■ What is needed:
Collect all lines containing the word "scene" from the data.

##### Extracted information

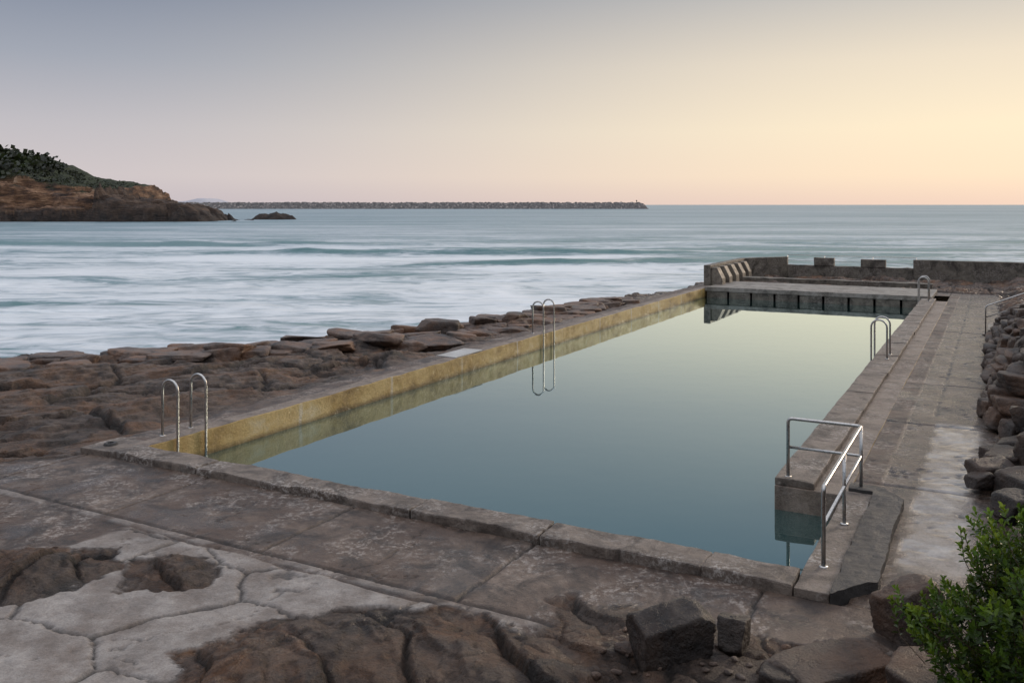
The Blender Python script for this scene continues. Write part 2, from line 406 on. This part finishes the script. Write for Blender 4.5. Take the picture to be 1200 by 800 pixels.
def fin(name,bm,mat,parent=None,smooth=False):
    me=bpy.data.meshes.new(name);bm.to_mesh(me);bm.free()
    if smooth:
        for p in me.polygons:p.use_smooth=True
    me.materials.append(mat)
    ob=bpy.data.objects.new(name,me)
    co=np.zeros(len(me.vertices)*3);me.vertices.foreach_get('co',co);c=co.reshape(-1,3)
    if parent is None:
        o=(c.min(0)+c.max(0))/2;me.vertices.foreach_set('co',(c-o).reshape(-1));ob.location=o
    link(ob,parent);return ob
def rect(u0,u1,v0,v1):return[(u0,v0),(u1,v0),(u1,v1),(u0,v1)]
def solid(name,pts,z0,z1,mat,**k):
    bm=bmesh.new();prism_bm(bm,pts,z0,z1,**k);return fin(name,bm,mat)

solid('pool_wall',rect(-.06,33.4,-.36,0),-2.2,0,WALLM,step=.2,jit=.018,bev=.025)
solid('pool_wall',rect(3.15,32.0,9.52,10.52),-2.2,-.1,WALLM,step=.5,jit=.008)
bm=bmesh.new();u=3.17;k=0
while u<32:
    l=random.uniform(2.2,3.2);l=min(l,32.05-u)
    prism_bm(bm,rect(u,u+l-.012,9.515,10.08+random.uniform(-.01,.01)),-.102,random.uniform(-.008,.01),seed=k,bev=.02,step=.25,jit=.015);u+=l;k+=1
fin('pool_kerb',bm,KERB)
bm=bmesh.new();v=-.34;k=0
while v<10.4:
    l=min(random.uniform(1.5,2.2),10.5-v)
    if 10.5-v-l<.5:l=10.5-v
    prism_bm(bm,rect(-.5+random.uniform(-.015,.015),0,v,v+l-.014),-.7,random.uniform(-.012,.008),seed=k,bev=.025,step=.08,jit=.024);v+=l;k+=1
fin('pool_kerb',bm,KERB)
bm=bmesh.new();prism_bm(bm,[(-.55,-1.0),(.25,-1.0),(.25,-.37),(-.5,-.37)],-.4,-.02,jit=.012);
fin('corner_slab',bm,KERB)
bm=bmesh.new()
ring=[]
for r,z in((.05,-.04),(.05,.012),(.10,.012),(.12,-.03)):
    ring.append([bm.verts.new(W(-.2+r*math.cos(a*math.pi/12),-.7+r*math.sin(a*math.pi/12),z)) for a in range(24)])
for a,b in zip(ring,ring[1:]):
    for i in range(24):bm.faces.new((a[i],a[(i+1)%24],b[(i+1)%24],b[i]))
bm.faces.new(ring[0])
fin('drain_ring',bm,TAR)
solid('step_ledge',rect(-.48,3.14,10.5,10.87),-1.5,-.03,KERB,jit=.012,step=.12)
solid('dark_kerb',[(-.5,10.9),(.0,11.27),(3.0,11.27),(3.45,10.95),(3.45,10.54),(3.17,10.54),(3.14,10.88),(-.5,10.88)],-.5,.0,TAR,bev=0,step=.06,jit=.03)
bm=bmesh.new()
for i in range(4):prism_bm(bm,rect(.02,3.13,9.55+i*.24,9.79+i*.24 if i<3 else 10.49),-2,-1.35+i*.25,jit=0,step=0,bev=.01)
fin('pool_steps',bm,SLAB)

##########
##### Extracted information

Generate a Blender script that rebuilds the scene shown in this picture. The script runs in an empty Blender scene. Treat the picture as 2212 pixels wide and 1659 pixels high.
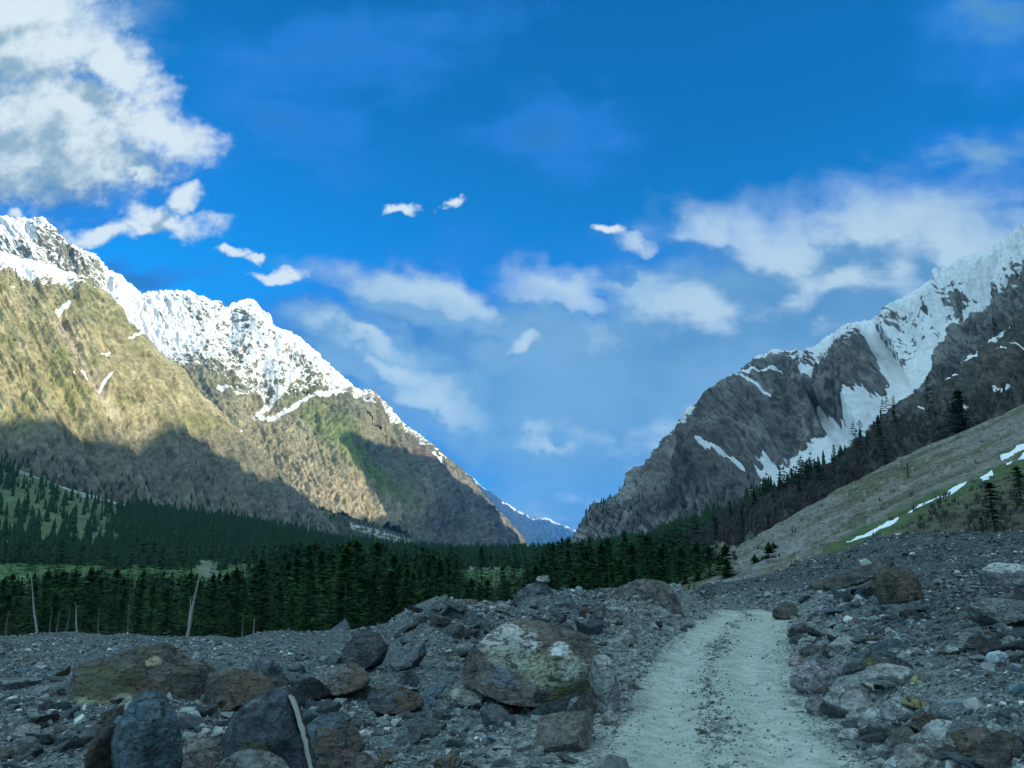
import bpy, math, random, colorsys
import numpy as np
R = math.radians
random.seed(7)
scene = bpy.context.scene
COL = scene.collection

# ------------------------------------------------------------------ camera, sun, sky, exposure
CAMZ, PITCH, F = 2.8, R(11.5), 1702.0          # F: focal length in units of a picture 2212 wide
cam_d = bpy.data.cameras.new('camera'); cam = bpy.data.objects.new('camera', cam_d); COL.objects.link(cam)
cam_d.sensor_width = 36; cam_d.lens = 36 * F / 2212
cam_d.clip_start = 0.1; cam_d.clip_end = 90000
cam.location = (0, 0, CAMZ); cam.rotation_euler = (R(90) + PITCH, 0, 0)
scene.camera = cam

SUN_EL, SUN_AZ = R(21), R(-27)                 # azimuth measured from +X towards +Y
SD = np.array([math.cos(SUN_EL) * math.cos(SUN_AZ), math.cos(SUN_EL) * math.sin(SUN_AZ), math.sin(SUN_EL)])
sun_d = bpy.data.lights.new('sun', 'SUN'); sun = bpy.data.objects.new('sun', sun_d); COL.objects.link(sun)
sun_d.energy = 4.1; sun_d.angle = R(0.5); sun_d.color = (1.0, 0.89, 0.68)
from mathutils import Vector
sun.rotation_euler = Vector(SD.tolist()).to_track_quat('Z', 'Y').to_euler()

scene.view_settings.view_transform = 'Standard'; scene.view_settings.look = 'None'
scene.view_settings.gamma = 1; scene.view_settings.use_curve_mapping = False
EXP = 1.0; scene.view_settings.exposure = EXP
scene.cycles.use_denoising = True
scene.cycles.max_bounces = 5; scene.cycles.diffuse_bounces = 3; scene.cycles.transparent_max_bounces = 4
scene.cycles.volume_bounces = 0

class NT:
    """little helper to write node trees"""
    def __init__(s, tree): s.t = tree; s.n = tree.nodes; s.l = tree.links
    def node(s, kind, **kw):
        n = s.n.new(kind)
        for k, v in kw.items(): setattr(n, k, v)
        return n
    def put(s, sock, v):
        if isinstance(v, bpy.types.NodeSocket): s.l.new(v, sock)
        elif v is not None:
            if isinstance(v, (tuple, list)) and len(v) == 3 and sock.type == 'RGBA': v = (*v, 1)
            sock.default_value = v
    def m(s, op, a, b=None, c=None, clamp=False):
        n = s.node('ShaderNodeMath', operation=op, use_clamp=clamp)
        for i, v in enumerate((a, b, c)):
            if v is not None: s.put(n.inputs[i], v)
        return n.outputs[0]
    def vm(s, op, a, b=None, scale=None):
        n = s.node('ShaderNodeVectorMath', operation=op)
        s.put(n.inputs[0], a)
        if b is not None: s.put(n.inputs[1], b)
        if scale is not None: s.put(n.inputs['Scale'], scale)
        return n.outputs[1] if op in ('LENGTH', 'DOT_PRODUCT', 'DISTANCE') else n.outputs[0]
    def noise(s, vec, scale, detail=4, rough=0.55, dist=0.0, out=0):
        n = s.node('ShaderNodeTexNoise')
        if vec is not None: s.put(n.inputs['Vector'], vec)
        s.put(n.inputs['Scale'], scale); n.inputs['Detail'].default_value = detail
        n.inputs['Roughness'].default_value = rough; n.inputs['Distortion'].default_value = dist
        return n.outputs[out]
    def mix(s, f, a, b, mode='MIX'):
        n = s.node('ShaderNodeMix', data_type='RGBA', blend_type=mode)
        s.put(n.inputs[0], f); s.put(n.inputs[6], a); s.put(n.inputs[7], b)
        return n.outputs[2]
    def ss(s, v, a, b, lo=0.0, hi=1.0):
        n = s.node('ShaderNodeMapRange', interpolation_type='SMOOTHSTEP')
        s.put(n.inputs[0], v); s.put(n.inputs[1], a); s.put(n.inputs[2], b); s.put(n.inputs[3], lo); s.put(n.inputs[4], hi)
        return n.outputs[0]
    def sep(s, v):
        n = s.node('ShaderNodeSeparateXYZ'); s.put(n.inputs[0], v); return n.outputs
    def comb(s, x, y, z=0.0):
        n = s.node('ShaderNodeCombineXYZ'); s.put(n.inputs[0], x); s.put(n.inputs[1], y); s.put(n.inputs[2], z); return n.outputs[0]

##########

■ Solution:
The Blender Python script for this scene continues. Write part 2, from line 406 on. This part finishes the script. Write for Blender 4.5. Take the picture to be 1200 by 800 pixels.
Generate a Blender script that rebuilds the scene shown in this picture. The script runs in an empty Blender scene. Treat the picture as 2212 pixels wide and 1659 pixels high.
scene = bpy.context.scene
COL = scene.collection
scene.camera = cam
scene.view_settings.view_transform = 'Standard'; scene.view_settings.look = 'None'
scene.view_settings.gamma = 1; scene.view_settings.use_curve_mapping = False
EXP = 1.0; scene.view_settings.exposure = EXP
scene.cycles.use_denoising = True
scene.cycles.max_bounces = 5; scene.cycles.diffuse_bounces = 3; scene.cycles.transparent_max_bounces = 4
scene.cycles.volume_bounces = 0